Copy out exactly the lines from the start of the data to the line containing "link('crown', B().sweep([(5.978, c1". Include both.

******

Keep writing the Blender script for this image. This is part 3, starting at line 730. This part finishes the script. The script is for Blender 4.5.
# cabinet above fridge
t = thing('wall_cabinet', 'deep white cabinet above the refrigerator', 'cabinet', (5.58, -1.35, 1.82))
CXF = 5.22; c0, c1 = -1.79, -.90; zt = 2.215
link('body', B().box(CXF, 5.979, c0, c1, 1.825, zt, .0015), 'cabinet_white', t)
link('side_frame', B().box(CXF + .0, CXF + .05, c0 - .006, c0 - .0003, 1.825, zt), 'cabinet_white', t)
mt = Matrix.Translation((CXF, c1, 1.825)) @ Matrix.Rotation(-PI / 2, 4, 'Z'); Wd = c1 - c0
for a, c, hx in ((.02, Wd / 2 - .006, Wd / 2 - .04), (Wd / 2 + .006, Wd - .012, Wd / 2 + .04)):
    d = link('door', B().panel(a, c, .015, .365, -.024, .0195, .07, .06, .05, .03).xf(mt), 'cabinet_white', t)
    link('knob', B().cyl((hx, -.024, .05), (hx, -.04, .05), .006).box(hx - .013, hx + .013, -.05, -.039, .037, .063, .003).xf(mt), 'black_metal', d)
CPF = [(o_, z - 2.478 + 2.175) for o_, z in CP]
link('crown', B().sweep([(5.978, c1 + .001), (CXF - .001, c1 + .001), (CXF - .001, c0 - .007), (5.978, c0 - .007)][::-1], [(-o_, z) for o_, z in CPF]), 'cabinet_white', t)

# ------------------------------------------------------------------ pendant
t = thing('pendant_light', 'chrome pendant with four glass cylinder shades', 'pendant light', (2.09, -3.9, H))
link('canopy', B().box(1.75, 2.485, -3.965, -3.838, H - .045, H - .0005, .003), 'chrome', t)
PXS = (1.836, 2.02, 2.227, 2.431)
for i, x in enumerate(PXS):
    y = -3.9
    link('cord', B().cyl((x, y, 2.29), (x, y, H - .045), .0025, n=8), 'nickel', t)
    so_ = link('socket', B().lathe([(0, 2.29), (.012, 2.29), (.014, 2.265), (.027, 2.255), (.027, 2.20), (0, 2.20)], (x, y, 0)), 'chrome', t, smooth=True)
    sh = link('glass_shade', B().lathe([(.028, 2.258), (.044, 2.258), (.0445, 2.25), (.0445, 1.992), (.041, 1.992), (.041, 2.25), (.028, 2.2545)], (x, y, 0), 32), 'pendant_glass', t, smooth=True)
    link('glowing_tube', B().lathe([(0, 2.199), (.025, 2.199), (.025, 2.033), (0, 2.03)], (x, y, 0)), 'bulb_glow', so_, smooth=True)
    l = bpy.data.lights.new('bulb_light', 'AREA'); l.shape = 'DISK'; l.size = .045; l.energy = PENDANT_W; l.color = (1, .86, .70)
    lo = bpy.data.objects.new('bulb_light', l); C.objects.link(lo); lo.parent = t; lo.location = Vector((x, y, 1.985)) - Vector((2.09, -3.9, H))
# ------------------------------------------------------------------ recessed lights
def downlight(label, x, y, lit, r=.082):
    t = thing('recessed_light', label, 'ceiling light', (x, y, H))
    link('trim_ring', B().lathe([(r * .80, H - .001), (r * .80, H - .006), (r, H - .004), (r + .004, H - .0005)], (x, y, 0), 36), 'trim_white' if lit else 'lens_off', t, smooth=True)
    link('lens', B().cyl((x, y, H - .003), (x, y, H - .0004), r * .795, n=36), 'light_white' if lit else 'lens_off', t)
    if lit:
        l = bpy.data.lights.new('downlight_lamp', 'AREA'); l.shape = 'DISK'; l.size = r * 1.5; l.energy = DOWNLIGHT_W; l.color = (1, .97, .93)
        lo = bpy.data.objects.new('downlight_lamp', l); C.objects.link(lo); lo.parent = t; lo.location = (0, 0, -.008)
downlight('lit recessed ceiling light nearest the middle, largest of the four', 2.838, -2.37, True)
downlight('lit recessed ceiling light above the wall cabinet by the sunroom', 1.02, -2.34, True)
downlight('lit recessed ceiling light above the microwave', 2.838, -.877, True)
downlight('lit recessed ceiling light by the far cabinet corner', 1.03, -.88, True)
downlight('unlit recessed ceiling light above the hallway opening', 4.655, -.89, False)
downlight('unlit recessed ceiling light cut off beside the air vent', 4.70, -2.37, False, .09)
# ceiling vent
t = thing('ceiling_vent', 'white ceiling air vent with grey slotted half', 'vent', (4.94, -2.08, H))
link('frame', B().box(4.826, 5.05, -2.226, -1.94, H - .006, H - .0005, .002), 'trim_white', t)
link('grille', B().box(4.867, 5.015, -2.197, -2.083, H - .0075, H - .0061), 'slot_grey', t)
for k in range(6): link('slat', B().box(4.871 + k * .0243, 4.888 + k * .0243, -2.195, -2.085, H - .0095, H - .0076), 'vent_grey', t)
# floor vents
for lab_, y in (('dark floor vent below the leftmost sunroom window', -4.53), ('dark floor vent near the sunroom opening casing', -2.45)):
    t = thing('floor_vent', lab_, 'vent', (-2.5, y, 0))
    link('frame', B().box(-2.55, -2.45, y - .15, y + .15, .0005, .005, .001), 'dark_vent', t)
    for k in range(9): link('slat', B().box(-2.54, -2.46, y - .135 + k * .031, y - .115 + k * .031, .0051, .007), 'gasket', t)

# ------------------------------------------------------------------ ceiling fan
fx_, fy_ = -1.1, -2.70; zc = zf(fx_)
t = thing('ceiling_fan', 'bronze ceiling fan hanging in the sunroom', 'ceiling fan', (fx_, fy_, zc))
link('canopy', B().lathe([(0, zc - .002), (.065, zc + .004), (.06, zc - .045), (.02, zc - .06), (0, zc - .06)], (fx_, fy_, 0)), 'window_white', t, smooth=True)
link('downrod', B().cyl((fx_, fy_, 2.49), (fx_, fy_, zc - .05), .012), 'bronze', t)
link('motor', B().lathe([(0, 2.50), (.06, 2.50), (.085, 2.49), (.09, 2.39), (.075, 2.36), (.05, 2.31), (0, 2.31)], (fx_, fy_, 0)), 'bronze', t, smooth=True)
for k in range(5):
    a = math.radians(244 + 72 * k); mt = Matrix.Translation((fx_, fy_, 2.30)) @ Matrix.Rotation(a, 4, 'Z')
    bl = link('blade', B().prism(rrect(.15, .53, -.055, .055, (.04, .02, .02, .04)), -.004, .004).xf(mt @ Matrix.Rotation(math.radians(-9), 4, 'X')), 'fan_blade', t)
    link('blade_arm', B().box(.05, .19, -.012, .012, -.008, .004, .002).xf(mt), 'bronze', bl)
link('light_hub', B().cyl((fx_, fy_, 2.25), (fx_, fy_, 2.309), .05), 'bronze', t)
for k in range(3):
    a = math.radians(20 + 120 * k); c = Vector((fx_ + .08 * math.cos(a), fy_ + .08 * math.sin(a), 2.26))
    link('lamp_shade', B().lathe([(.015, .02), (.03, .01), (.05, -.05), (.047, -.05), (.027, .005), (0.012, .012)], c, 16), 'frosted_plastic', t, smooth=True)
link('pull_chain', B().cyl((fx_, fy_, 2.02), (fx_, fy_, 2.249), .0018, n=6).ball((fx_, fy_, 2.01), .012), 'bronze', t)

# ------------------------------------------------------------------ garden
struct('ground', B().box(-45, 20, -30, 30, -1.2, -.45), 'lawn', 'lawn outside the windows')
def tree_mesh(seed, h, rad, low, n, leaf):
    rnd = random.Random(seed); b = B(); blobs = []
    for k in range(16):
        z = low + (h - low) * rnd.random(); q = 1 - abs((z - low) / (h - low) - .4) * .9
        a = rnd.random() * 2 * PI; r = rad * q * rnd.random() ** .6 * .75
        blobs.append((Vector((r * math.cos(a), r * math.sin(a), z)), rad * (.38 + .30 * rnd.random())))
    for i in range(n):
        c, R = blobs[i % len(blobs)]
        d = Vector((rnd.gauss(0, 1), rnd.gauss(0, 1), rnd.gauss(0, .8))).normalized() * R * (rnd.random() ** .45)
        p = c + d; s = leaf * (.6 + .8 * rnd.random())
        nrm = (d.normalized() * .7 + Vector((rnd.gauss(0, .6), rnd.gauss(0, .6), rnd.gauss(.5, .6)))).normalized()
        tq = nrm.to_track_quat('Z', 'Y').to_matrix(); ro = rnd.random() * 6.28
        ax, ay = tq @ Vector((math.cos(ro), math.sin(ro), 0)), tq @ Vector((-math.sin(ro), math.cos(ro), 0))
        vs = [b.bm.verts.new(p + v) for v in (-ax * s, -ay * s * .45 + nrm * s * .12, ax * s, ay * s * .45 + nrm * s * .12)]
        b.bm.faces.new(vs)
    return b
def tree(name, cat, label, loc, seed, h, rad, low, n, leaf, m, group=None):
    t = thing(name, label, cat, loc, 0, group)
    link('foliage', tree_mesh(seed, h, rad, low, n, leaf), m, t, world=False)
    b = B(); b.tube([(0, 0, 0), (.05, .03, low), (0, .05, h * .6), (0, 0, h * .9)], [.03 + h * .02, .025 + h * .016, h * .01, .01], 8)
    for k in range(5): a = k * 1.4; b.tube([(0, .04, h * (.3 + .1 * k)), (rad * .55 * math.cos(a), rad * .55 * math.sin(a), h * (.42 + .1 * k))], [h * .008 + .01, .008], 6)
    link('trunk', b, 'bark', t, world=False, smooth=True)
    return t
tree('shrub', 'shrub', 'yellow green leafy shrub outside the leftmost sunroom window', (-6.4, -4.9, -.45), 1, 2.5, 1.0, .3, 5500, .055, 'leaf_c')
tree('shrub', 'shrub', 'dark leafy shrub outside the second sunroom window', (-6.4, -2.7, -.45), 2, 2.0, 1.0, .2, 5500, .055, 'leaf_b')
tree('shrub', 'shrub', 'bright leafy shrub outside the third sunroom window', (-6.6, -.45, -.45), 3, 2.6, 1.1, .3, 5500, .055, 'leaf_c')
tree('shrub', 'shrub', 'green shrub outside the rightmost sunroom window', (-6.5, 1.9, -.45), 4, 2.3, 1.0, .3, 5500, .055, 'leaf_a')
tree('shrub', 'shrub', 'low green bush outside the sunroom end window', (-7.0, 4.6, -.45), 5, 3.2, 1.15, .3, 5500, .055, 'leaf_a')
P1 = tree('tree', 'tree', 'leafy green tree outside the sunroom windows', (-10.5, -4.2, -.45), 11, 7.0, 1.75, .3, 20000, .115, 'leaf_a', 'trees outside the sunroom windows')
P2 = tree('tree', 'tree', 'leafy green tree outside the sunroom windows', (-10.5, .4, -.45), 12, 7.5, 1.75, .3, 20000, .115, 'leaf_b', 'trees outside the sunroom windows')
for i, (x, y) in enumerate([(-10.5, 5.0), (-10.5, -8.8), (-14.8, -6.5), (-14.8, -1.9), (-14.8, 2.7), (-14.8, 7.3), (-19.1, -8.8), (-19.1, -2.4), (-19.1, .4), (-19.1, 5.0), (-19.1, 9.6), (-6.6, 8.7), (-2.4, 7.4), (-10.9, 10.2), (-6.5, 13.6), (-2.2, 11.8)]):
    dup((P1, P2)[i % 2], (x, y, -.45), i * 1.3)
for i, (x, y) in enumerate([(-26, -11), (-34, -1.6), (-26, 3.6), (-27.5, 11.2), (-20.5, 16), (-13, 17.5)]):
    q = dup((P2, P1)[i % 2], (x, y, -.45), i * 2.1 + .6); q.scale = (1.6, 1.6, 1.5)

******

> _RESPONSE TO THIS EXERCISE_
Keep writing the Blender script for this image. This is part 3, starting at line 730. This part finishes the script. The script is for Blender 4.5.
# cabinet above fridge
t = thing('wall_cabinet', 'deep white cabinet above the refrigerator', 'cabinet', (5.58, -1.35, 1.82))
CXF = 5.22; c0, c1 = -1.79, -.90; zt = 2.215
link('body', B().box(CXF, 5.979, c0, c1, 1.825, zt, .0015), 'cabinet_white', t)
link('side_frame', B().box(CXF + .0, CXF + .05, c0 - .006, c0 - .0003, 1.825, zt), 'cabinet_white', t)
mt = Matrix.Translation((CXF, c1, 1.825)) @ Matrix.Rotation(-PI / 2, 4, 'Z'); Wd = c1 - c0
for a, c, hx in ((.02, Wd / 2 - .006, Wd / 2 - .04), (Wd / 2 + .006, Wd - .012, Wd / 2 + .04)):
    d = link('door', B().panel(a, c, .015, .365, -.024, .0195, .07, .06, .05, .03).xf(mt), 'cabinet_white', t)
    link('knob', B().cyl((hx, -.024, .05), (hx, -.04, .05), .006).box(hx - .013, hx + .013, -.05, -.039, .037, .063, .003).xf(mt), 'black_metal', d)
CPF = [(o_, z - 2.478 + 2.175) for o_, z in CP]
link('crown', B().sweep([(5.978, c1 + .001), (CXF - .001, c1 + .001), (CXF - .001, c0 - .007), (5.978, c0 - .007)][::-1], [(-o_, z) for o_, z in CPF]), 'cabinet_white', t)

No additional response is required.